Where a discretionary administrative decision is made, reasonableness is the appropriate standard of review. Where a Charter issue is involved, there is no requirement to supplement the administrative law approach with the Oakes test to see if an adjudicated administrative decision’s violation of the Charter is a reasonable limit under s.1.

When a tribunal is determining the constitutionality of a law, the standard of review is correctness. However, correctness should not be used to determine whether an administrative decision-maker has taken sufficient account of Charter values in making a discretionary decision.
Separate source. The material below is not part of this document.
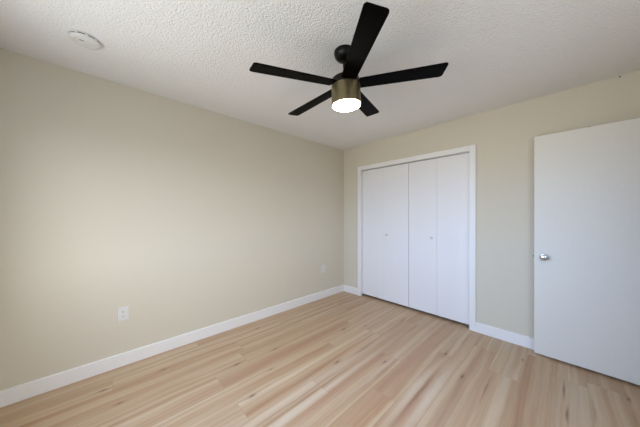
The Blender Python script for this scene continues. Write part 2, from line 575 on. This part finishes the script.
# doorway casing on wall_right
t = empty('trim_2', (XR, (DY0 + DY1) / 2, 0))
tag(t, 'white casing and frame around the doorway', 'door casing', kind='structure')
oy2 = (DY0 + DY1) / 2
for y0, y1 in ((DY0 - CW, DY0 - 0.002), (DY1 + 0.002, DY1 + CW)):
    obj('side_casing', rel(bx(bmesh.new(), XR - 0.007, XR, y0, y1, 0, DZ + CW, 0.002), XR, oy2), M_white, t)
obj('head_casing', rel(bx(bmesh.new(), XR - 0.007, XR, DY0 - 0.002, DY1 + 0.002, DZ + 0.002, DZ + CW, 0.002), XR, oy2), M_white, t)
for y0, y1 in ((DY0 - 0.015, DY0), (DY1, DY1 + 0.015)):
    obj('side_jamb', rel(bx(bmesh.new(), XR, XR + T, y0, y1, 0, DZ + 0.015), XR, oy2), M_white, t)
obj('head_jamb', rel(bx(bmesh.new(), XR, XR + T, DY0, DY1, DZ, DZ + 0.015), XR, oy2), M_white, t)

# ------------------------------------------------------------------ window behind the camera
def window(name, loc, rz, W_, label):
    """built in its own frame: x along the wall, +y into the room, z up from the sill"""
    t = empty(name, loc, rz)
    tag(t, label, 'window', kind='structure')
    h = W_ / 2
    Z = WZ1 - WZ0
    def fr(x0, x1, z0, z1, y0, y1, b):
        bm = bmesh.new()
        bx(bm, x0, x0 + b, y0, y1, z0, z1); bx(bm, x1 - b, x1, y0, y1, z0, z1)
        bx(bm, x0 + b, x1 - b, y0, y1, z0, z0 + b); bx(bm, x0 + b, x1 - b, y0, y1, z1 - b, z1)
        return bm
    obj('frame', fr(-h, h, 0, Z, -0.11, -0.05, 0.03), M_vinyl, t)
    for x0, x1, y0 in ((-h + 0.03, 0.02, -0.085), (-0.02, h - 0.03, -0.108)):
        s_ = obj('sash', fr(x0, x1, 0.03, Z - 0.03, y0, y0 + 0.02, 0.035), M_vinyl, t)
        obj('pane', bx(bmesh.new(), x0 + 0.035, x1 - 0.035, y0 + 0.008, y0 + 0.012, 0.065, Z - 0.065), M_glass, s_)
    obj('sill', bx(bmesh.new(), -h, h, -0.05, 0.03, -0.018, 0.0, 0.004), M_white, t)
window('window_1', ((WX0 + WX1) / 2, YF, WZ0), 0, WX1 - WX0, 'white framed sliding window behind the camera')
window('window_2_added', (XR, (VY0 + VY1) / 2, WZ0), R(90), VY1 - VY0, 'white framed sliding window, unseen, added in the right wall to light the left wall')  # added out of view so daylight reaches the near left wall

# ------------------------------------------------------------------ ceiling fan
FX, FY = 1.584, -1.829
t = empty('ceiling_fan', (FX, FY, H))
tag(t, 'black five-blade ceiling fan with a round lit lamp', 'ceiling fan')
def z_(v): return v - H
obj('canopy', lathe(bmesh.new(), [(0.0, 0.0), (0.072, 0.0), (0.073, -0.010), (0.068, -0.030), (0.055, -0.048), (0.036, -0.060), (0.018, -0.064), (0.0, -0.064)]),
    M_blackmetal, t, smooth=True)
obj('downrod', lathe(bmesh.new(), [(0.0, -0.060), (0.013, -0.060), (0.013, z_(2.27)), (0.0, z_(2.27))], n=24), M_blackmetal, t, smooth=True)
obj('motor_cover', lathe(bmesh.new(), [(0.0, z_(2.285)), (0.028, z_(2.285)), (0.032, z_(2.268)), (0.080, z_(2.262)), (0.095, z_(2.252)), (0.098, z_(2.238)),
    (0.098, z_(2.207)), (0.0, z_(2.207))]), M_blackmetal, t, smooth=True)
obj('motor_housing', lathe(bmesh.new(), [(0.0, z_(2.207)), (0.097, z_(2.207)), (0.101, z_(2.202)), (0.101, z_(2.098)), (0.1035, z_(2.096)), (0.1035, z_(2.080)),
    (0.100, z_(2.076)), (0.0, z_(2.076))], n=64), M_bronze_glare, t, smooth=True)['label'] = 'bronze drum below the blades, lamp glare put into its colour'
obj('lamp_lens', lathe(bmesh.new(), [(0.0, z_(2.076)), (0.0965, z_(2.076)), (0.096, z_(2.071)), (0.088, z_(2.065)), (0.060, z_(2.060)), (0.0, z_(2.058))], n=64),
    M_lens, t, smooth=True)['label'] = 'glowing frosted round lens'
BL_Z = 2.214
PITCH = -8.5
def blade_outline():
    r0, r1 = 0.098, 0.641
    w0, w1 = 0.050, 0.060
    pts = [(r0, -w0)]
    # rounded, slightly raked tip
    cr = 0.016
    for a in range(0, 91, 15):
        pts.append((r1 + 0.004 - cr + cr * math.sin(R(a)), -w1 + cr - cr * math.cos(R(a))))
    for a in range(0, 91, 15):
        pts.append((r1 - 0.006 - cr + cr * math.cos(R(a)), w1 - cr + cr * math.sin(R(a))))
    pts.append((r0, w0))
    return pts
for k in range(5):
    a = R(-109.6 + 72 * k)
    mtx = Matrix.Translation((0, 0, z_(BL_Z))) @ Matrix.Rotation(a, 4, 'Z') @ Matrix.Rotation(R(PITCH), 4, 'X')
    b = bmesh.new()
    prism(b, blade_outline(), -0.004, 0.004)
    bmesh.ops.bevel(b, geom=[e for e in b.edges if abs(e.verts[0].co.z - e.verts[1].co.z) < 1e-6], offset=0.002, segments=2, profile=0.5, affect='EDGES')
    bmesh.ops.transform(b, matrix=mtx, verts=b.verts)
    bl = obj('blade', b, M_black, t)
    ir = bmesh.new()
    prism(ir, [(0.070, -0.020), (0.150, -0.036), (0.175, -0.036), (0.175, 0.036), (0.150, 0.036), (0.070, 0.020)], 0.004, 0.009)
    bmesh.ops.transform(ir, matrix=mtx, verts=ir.verts)
    obj('blade_bracket', ir, M_blackmetal, bl)

# the fan hangs slightly off plumb from its ball joint in the canopy
LEAN = Matrix.Translation((0, 0, -0.04)) @ Matrix.Rotation(R(3.64), 4, 'X') @ Matrix.Translation((0, 0, 0.04))
for ch in t.children_recursive:
    if ch.name != 'canopy':
        ch.data.transform(LEAN)

# ------------------------------------------------------------------ smoke detector
SX, SY = 0.512, -3.135
t = empty('smoke_detector', (SX, SY, H))
tag(t, 'round white smoke detector on the ceiling near the left wall', 'smoke detector')
obj('base', lathe(bmesh.new(), [(0.0, 0.0), (0.078, 0.0), (0.078, -0.007), (0.0, -0.007)]), M_plastic, t, smooth=True)
obj('cover', lathe(bmesh.new(), [(0.0, -0.013), (0.075, -0.013), (0.074, -0.018), (0.066, -0.024), (0.052, -0.027), (0.050, -0.0255), (0.044, -0.0255), (0.042, -0.028), (0.0, -0.029)]),
    M_plastic, t, smooth=True)
obj('vent_ring', lathe(bmesh.new(), [(0.0, -0.007), (0.072, -0.007), (0.072, -0.013), (0.0, -0.013)]), M_dark, t, smooth=True)['label'] = 'dark vent gap around the rim'
for i in range(10):
    rb = bx(bmesh.new(), 0.064, 0.0765, -0.006, 0.006, -0.0135, -0.0065)
    bmesh.ops.rotate(rb, cent=(0, 0, 0), matrix=Matrix.Rotation(2 * PI * i / 10 + 0.1, 3, 'Z'), verts=rb.verts)
    obj('vent_rib', rb, M_plastic, t)
obj('test_button', lathe(bmesh.new(), [(0.0, -0.028), (0.013, -0.028), (0.0125, -0.0312), (0.0, -0.0317)], Matrix.Translation((-0.016, 0.004, 0)), 24), M_plastic, t, smooth=True)
obj('indicator', bx(bmesh.new(), 0.019, 0.024, -0.026, -0.006, -0.0295, -0.0275), M_dark, t)

# ------------------------------------------------------------------ outlets on the left wall
def outlet(y, z, label):
    t = empty('wall_outlet', (0, y, z))
    tag(t, label, 'outlet', 'white duplex outlets on the left wall')
    obj('cover_plate', bx(bmesh.new(), 0, 0.006, -0.037, 0.037, -0.059, 0.059, 0.0025, 2), M_plastic, t)
    for s in (-1, 1):
        f = bmesh.new()
        pts = []
        for i in range(32):
            a = 2 * PI * i / 32
            pts.append((max(-0.0165, min(0.0165, 0.0175 * math.cos(a))), max(-0.0145, min(0.0145, 0.0175 * math.sin(a))) + s * 0.0195))
        prism(f, pts, 0.006, 0.0075)
        # outline was drawn flat: stand it up against the wall
        bmesh.ops.transform(f, matrix=Matrix(((0, 0, 1, 0), (1, 0, 0, 0), (0, 1, 0, 0), (0, 0, 0, 1))), verts=f.verts)
        rc = obj('receptacle', f, M_plastic, t)
        sl = bmesh.new()
        zc = s * 0.0195
        bx(sl, 0.0073, 0.0078, -0.0075, -0.0052, zc - 0.003, zc + 0.007)
        bx(sl, 0.0073, 0.0078, 0.0052, 0.0075, zc - 0.003, zc + 0.006)
        bx(sl, 0.0073, 0.0078, -0.0025, 0.0025, zc - 0.0105, zc - 0.006)
        obj('slot', sl, M_dark, rc)
    obj('screw', lathe(bmesh.new(), [(0.0, 0.0058), (0.003, 0.0058), (0.0026, 0.0070), (0.0, 0.0072)], Matrix.Rotation(R(90), 4, 'Y'), 14), M_plastic, t, smooth=True)
    return t
outlet(-2.924, 0.448, 'white duplex outlet on the left wall, the nearer and larger-looking one')
outlet(-0.498, 0.455, 'small white outlet on the left wall close to the room corner')

# ------------------------------------------------------------------ tiny nail above the door
n_ = bmesh.new()
lathe(n_, [(0.0, 0.0), (0.0018, 0.0), (0.0018, 0.012), (0.005, 0.012), (0.005, 0.0135), (0.0, 0.0135)],
      Matrix.Rotation(R(90), 4, 'X'), 12)
tag(obj('nail', n_, M_blackmetal, None, (2.946, 0.0, 2.424)), 'tiny dark nail high on the beige wall above the open white door', 'nail')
An administrative decision-maker exercising a discretionary power under their statute has familiarity with the competing considerations at play in weighing Charter values. Using a reasonableness standard is therefore appropriate. Were the courts required to apply a correctness review in every case implicating Charter values, administrative decisions would be retried where they would otherwise be subjected to a reasonableness standard.

The analysis should incorporate a proportionality exercise requiring the decision-maker to balance the severity of the interference of the Charter protection with the statutory objectives. On judicial review, the question is whether, “…in assessing the impact of the relevant Charter protection and given the nature of the decision and the statutory and factual contexts, the decision reflects a proportionate balancing of the Charter protections at play.” (para. 57)
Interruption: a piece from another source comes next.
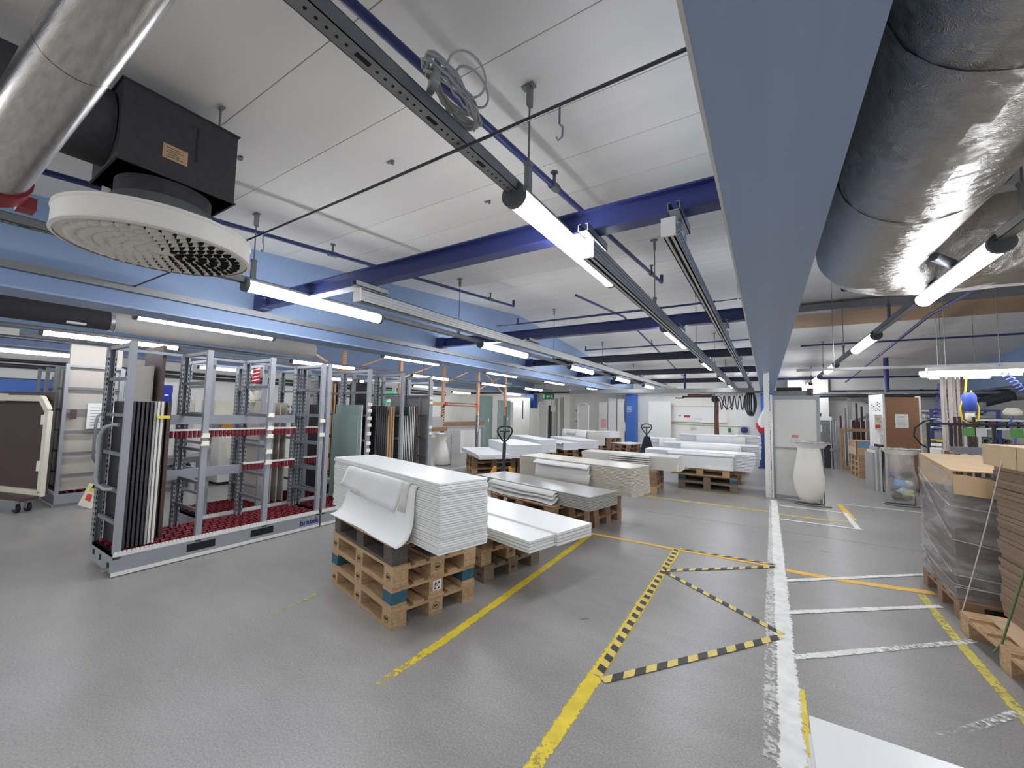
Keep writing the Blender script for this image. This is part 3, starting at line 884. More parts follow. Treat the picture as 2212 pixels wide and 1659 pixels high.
# round ceiling diffuser hanging from its black plenum box
t = thing('air_diffuser', 'large round cream air diffuser with swirl vents under a black box', 'air diffuser', (-2.93, .826, 2.40))
MB().box(-.225, .225, -.259, .259, .345, .772).box(-.235, .235, -.269, .269, .766, .772).box(-.235, .235, -.269, .269, .345, .35).build('plenum_box', M['duct_black'], t)
mb = MB(); mb.lathe((0, 0, .20), [(.215, .15), (.215, .05), (.22, .04)], 36, caps=False); mb.build('neck', M['duct_black'], t)
mb = MB(); mb.lathe((0, 0, .12), [(.225, .135), (.235, .12), (.295, .03), (.31, .012)], 36, caps=False); mb.build('collar', M['duct_grey'], t)
mb = MB(); mb.lathe((0, 0, 0), [(.415, -.002), (.432, .004), (.43, .012), (.426, .016), (.426, .105), (.431, .11), (.429, .125), (.29, .135)], 110, caps=False, smooth=False)
mb.build('rim', M['white_pl'], t, fix=True)
MB().lathe((0, 0, .006), [(.415, 0), (.415, .012)], 48).build('face_plate', M['white_pl'], t)
vent = None; blade = None
for ri, (r0, n) in enumerate(((.085, 10), (.137, 16), (.192, 22), (.247, 28), (.302, 34), (.358, 40))):
    for k in range(n):
        a = 2 * PI * (k + .5 * (ri % 2)) / n
        if blade is None:
            # scoop: a half dome whose open mouth faces along the ring
            m1 = MB(); rows = []
            for i in range(6):
                u = i / 5; hw = .025 * math.sin(PI * (.12 + .46 * u)); hz = .020 * u
                rows.append([(hw * math.cos(q), (u - .62) * .046, .005 - hz * math.sin(q)) for q in [PI * j / 6 for j in range(7)]])
            m1.grid(rows); blade = m1.mesh('swirl_blade', M['white_pl'])
            m1 = MB(); m1.add([(.0235 * math.cos(q), .0175, .005 - .0185 * math.sin(q)) for q in [PI * j / 8 for j in range(9)]] , [tuple(range(9))])
            m1.add([(-.022, .0175, .0055), (.022, .0175, .0055), (.017, .030, .0055), (-.017, .030, .0055)], [(0, 1, 2, 3)])
            vent = m1.mesh('vent_opening', M['dark'])
        o = link('swirl_blade', blade, t, (r0 * math.cos(a), r0 * math.sin(a), 0), a + PI)
        o.scale = (1, .95, 1)
        if (ri, k) != (0, -1): link('vent_opening', vent, o)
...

Civility is required of legal counsel. However, assessing the boundaries of civility in this case requires Dore’s conduct to be interpreted in light of his expressive rights under the Charter. There is an acknowledged public benefit in ensuring that lawyers can express themselves about the justice system and even about judges in particular, since it promotes accountability.

The conclusion that a reprimand of Dore was warranted was reasonable, even though a reprimand for a lawyer does not automatically follow from criticizing a judge. While Dore’s displeasure with Justice Boilard was justifiable, his manner of expressing that displeasure was improper. The vituperative tone of the letter, the choice of words and the overall context demonstrate that the decision to reprimand him was not unreasonable given the statutory objectives. The appeal was dismissed with costs.